Tübingen macht blau

Dr. Emanuel Peter, Linke-Kreisrat

Seit kurzem hat der Slogan von 2008 eine völlig neue Bedeutung. Denn das Cyber Valley auf der Oberen Viehweide dient Wirtschaftsministerin Hoffmeister-Kraut (CDU) als Blaupause für ihren landesweiten „Innovationspark Künstliche Intelligenz“ im Dreieck Neckar-Alb – Karlsruhe – Stuttgart: „Damit wollen wir die gesamte Wertschöpfungskette bei KI – von der Grundlagenforschung über die angewandte Forschung, Entwicklung bis hin zur Produktion von Gütern und der Erstellung von Dienstleistungen“ vernetzen. Sie verspricht eine „historische Transformation“ im Ländle. Gemeint ist nicht eine Umkehr im katastrophalen Verbrauch natürlicher Ressourcen wie Böden, Wasser und Wälder, um die Klimakatastrophe zu bekämpfen. Gemeint ist nicht die Umkehr im Wohnungsbau hin zu bezahlbaren Mieten oder die Einstellung von mehr Personal in Kitas, Krankenhäusern und Pflege. All dies wäre tatsächlich notwendig, um gestärkt aus der Krise herauszukommen.

Im Gegenteil! Gestützt auf eine Studie der Fraunhofer-Allianz Big Data geht es um enorme Produktivitätssteigerungen in Industrie, im Gesundheitswesen und in anderen Bereichen, damit hier ein „möglichst großer Teil des globalen Wertschöpfungspotentials realisiert“ wird, Forschung und Wissenschaft werden den Marktinteressen der Konzerne unterworfen. Mithilfe von Servicerobotern sollen die Produktivität des medizinischen Personal gesteigert, die Fehlerquote reduziert, die Medizinkosten und der klinische Aufenthalt verkürzt und damit Personal eingespart werden. Mit Industrierobotern bei Bosch, Audi und Continental soll die Produktivität um mindestens 20 Prozent steigen. Der auf viele Standorte verteilte Innovationspark soll 8000 neue Fachkräfte haben, die jährlich 1,9 Milliarden Euro erwirtschaften.
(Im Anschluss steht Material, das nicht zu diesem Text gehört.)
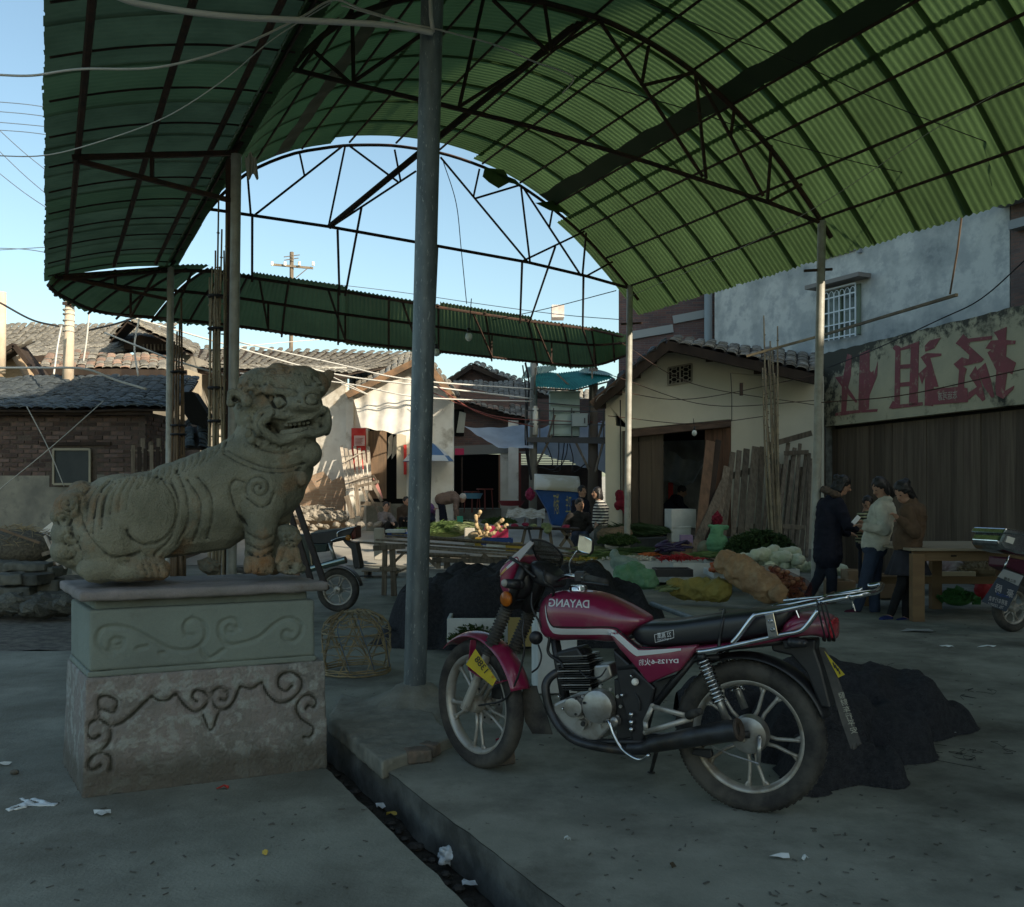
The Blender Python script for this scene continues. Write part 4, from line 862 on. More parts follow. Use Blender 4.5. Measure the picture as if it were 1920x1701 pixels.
wht=mat('white_grille',(.72,.76,.78),.5)
for i in range(8):
 mb=MB();f_=i/7;x=x0+(x1-x0)*f_;mb.tube([(x,-.16,z0-.05),(x,-.16,z1+(.0 if i in(0,7)else-.12))],.017,6);mb.build('grille_bar',wht,wn)
for f_ in(0.,.26,.52,.82,1.):mb=MB();mb.bar((x0,-.16,z0+(z1-z0)*f_),(x1,-.16,z0+(z1-z0)*f_),.026,.026);mb.build('grille_rail',wht,wn)
for i in range(7):
 x=x0+(x1-x0)*(i+.5)/7;w_=(x1-x0)/14;mb=MB();mb.tube([(x+w_*math.cos(a*math.pi/8),-.16,z1-.2+.14*math.sin(a*math.pi/8))for a in range(9)],.009,5);mb.build('grille_arch',wht,wn)
mb=MB();mb.box(((x0+x1)/2+.03,-.14,z1+.12),(x1-x0+.5,.45,.09));mb.build('window_hood',mat('hood',(.24,.22,.2),.9),BB)
va=fb.L(1545,486);vb=fb.L(1612,448);mb=MB();mb.box(((va.x+vb.x)/2,-.006,(va.z+vb.z)/2),(vb.x-va.x,.03,vb.z-va.z));vn=mb.build('louvre_vent',dark,BB)
for i in range(7):z=va.z+(vb.z-va.z)*(i+.5)/7;mb=MB();mb.box(((va.x+vb.x)/2,-.03,z),(vb.x-va.x,.05,.045),m=Matrix.Rotation(.5,3,'X'));mb.build('louvre',mat('louvre_grey',(.28,.3,.32),.8)if i==0 else MATS['louvre_grey'],vn)
mb=MB();mb.bar((vb.x+.03,-.04,va.z-.1),(vb.x+.03,-.04,vb.z+.5),.08,.08);mb.bar((va.x+.7*(vb.x-va.x)-.3,-.06,va.z),(va.x+.7*(vb.x-va.x)-.3,-.06,vb.z+.3),.05,.05);mb.build('vent_frame',MATS['louvre_grey'],vn)
B2=B1+Vector((.05,-.02,0));bk=thing('brick_flank','brick flank with projecting concrete slab at the far right edge','building',B2,ba);fk=Fr(B2,ba)
mb=MB();mb.prism([(0,-.06,0),(14,-.06,0),(14,-.06,11),(0,-.06,11)],(0,5,0));mb.build('wall',brickfar,bk)  # wall lengthened and raised out of view to shade the cream house
for(px0,py0,py1,dd)in((1895,415,432,.25),(1850,362,385,.5)):
 a=fk.L(px0,py0,-dd);b=fk.L(px0,py1,-dd);mb=MB();mb.box((a.x+2,-dd/2-.065,(a.z+b.z)/2),(4,dd,abs(a.z-b.z)));mb.build('concrete_slab',mat('slab',(.3,.31,.31),.9)if dd==.25 else MATS['slab'],bk)
TY=27;O=Vector((P(1160,0,TY).x,TY,0));bt=thing('brick_tower','bare brick side wall with concrete bands and a grey pipe, behind the cream gable','building',O,-.12);ft=Fr(O,-.12)
a=ft.L(1162,640);b=ft.L(1338,560);mb=MB();mb.prism([(0,0,0),(b.x+.6,0,0),(b.x+.6,0,10),(0,0,10)],(0,6,0));mb.build('wall',brickmat('brown_brick_courses',(.19,.10,.085),(.12,.08,.08),(.16,.14,.13)),bt)
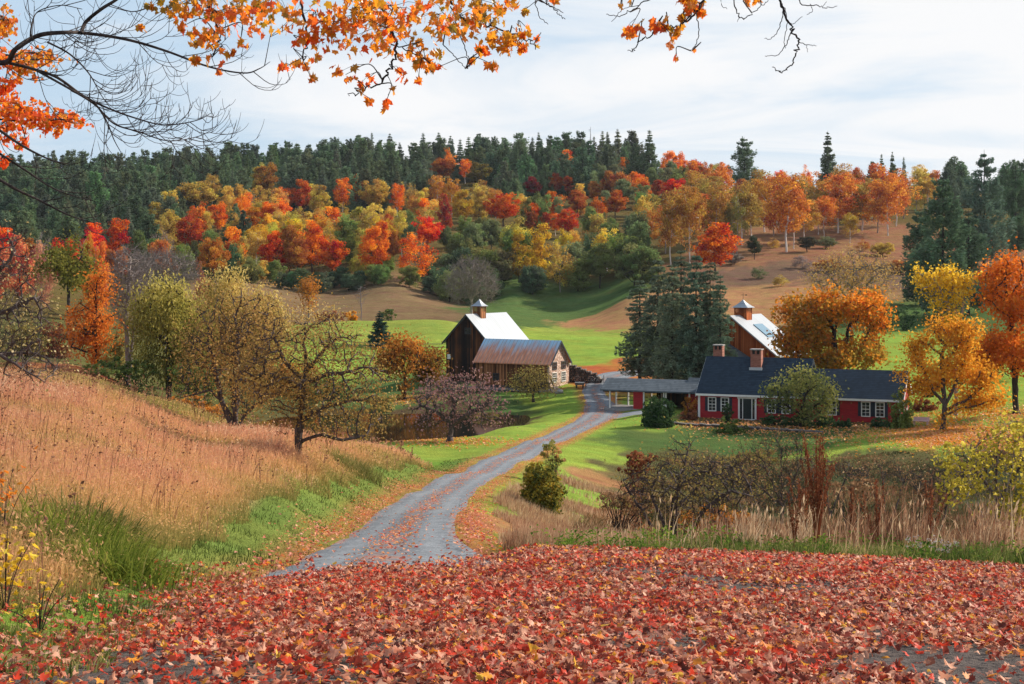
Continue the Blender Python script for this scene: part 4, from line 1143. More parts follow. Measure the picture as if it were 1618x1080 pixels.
# ------------------------------------------------------------------ tree builders
def colonize(attr, stems, step, infl, kill, iters, rng, trop=(0, 0, 0.0), jit=0.25):
    """grow branches from given stems (polylines sharing their first point) towards attractor points"""
    N_ = [np.array(stems[0][0], float)]; par = [-1]
    for st in stems:
        prev = 0; p = np.array(st[0], float)
        for q in st[1:]:
            q = np.array(q, float); d = q - p; n = max(1, int(np.linalg.norm(d) / step))
            for k in range(1, n + 1):
                N_.append(p + d * k / n + (rng.normal(size=3) * step * 0.07 if k < n else 0)); par.append(prev); prev = len(N_) - 1
            p = q
    X = np.array(N_); par = list(par)
    A = attr.copy()
    D = ((A[:, None] - X[None]) ** 2).sum(-1); bi = D.argmin(1); bd = np.sqrt(D.min(1))
    trop = np.array(trop, float)
    for it in range(iters):
        act = bd < infl
        if not act.any():
            infl *= 1.4
            if infl > 60: break
            continue
        ids = bi[act]; d = A[act] - X[ids]; d /= np.maximum(np.linalg.norm(d, axis=1), 1e-6)[:, None]
        uq, inv = np.unique(ids, return_inverse=True)
        S = np.zeros((len(uq), 3)); np.add.at(S, inv, d)
        S = S / np.maximum(np.linalg.norm(S, axis=1), 1e-6)[:, None] + trop + rng.normal(size=S.shape) * jit
        S /= np.linalg.norm(S, axis=1)[:, None]
        new = X[uq] + S * step
        dd = np.sqrt(((new[:, None] - X[None]) ** 2).sum(-1)).min(1)
        ok = dd > step * 0.45
        if not ok.any():
            A = A[~act] if (~act).any() else A[:0]
            if not len(A): break
            D = ((A[:, None] - X[None]) ** 2).sum(-1); bi = D.argmin(1); bd = np.sqrt(D.min(1))
            continue
        new = new[ok]; base = len(X); X = np.vstack([X, new]); par += list(uq[ok])
        D = np.sqrt(((A[:, None] - new[None]) ** 2).sum(-1)); m = D.min(1); mi = D.argmin(1) + base
        u = m < bd; bd[u] = m[u]; bi[u] = mi[u]
        keep = bd > kill
        A, bd, bi = A[keep], bd[keep], bi[keep]
        if not len(A) or len(X) > 6000: break
    return X, np.array(par)

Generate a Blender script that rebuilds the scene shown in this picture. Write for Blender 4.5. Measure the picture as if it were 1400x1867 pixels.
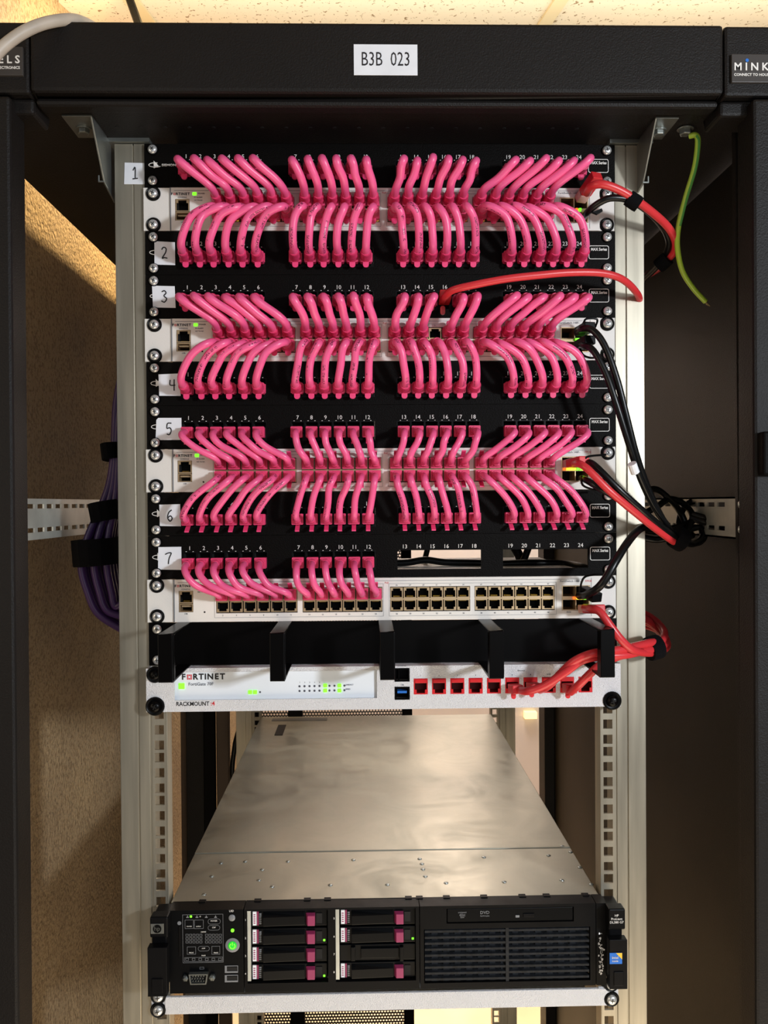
import bpy, bmesh, math, random
from math import sin, cos, pi, radians
from mathutils import Vector, Matrix
random.seed(7)
for o in list(bpy.data.objects): bpy.data.objects.remove(o)
S = bpy.context.scene; COL = S.collection
# ------------------------------------------------------------------ camera
U = .04445
ZC = 1.48                                   # camera height above the floor
CAM = Vector((-.01918, -.87563, ZC)); PITCH, YAW, ROLL, F = -.009944, .022598, -.0069, 1545.27
ZT = ZC + .36844                            # top edge of the first rack unit
fw = Vector((sin(YAW)*cos(PITCH), cos(YAW)*cos(PITCH), sin(PITCH)))
r0 = Vector((cos(YAW), -sin(YAW), 0)); u0 = r0.cross(fw)
RT = r0*cos(ROLL) + u0*sin(ROLL); UP = -r0*sin(ROLL) + u0*cos(ROLL)
cd = bpy.data.cameras.new('camera'); cam = bpy.data.objects.new('camera', cd); COL.objects.link(cam)
cd.sensor_fit = 'VERTICAL'; cd.sensor_height = 24; cd.lens = F*24/1867; cd.clip_start = .01
cam.matrix_world = Matrix(((RT.x, UP.x, -fw.x, CAM.x), (RT.y, UP.y, -fw.y, CAM.y), (RT.z, UP.z, -fw.z, CAM.z), (0, 0, 0, 1)))
S.camera = cam
# ------------------------------------------------------------------ world, lights, exposure
S.view_settings.view_transform = 'Standard'; S.view_settings.look = 'None'
S.view_settings.gamma = 1; S.view_settings.use_curve_mapping = False; S.view_settings.exposure = -0.42
W = bpy.data.worlds.new('world'); S.world = W; W.use_nodes = True
W.node_tree.nodes['Background'].inputs[0].default_value = (.80, .82, .86, 1)
W.node_tree.nodes['Background'].inputs[1].default_value = .15
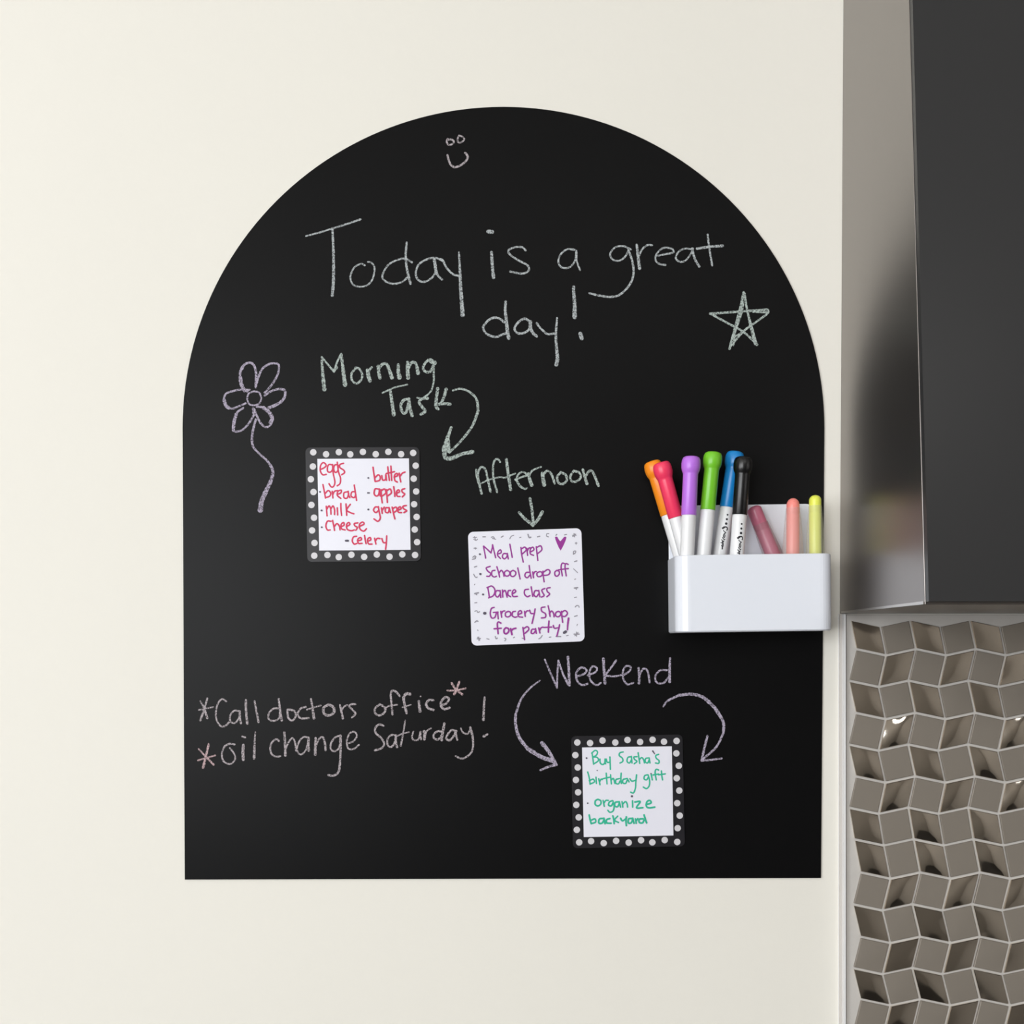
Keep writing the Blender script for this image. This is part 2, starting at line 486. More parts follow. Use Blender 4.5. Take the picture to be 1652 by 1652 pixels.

Anfang März beschloss der Regionalverband Neckar-Alb, sich für dieses Projekt zu bewerben. Beim Beschluss unter extremem Zeitdruck des Ministeriums (wie schon in Tübingen Ende Januar) durften gesellschaftliche Folgen wie bezahlbare Wohnungen, Steigerung des Stromverbrauchs durch Big Data, politische Kontrolle über das gesamte Projekt keine Rolle spielen. Stuttgart entscheidet bis Juni. Anstelle eines blauäugigen Hauruck-Verfahrens fordert Die Linke eine breite öffentliche Diskussion, eine Zivilklausel gegen militärische Forschung in den Verträgen und demokratische Kontrollen bei allen Entscheidungen.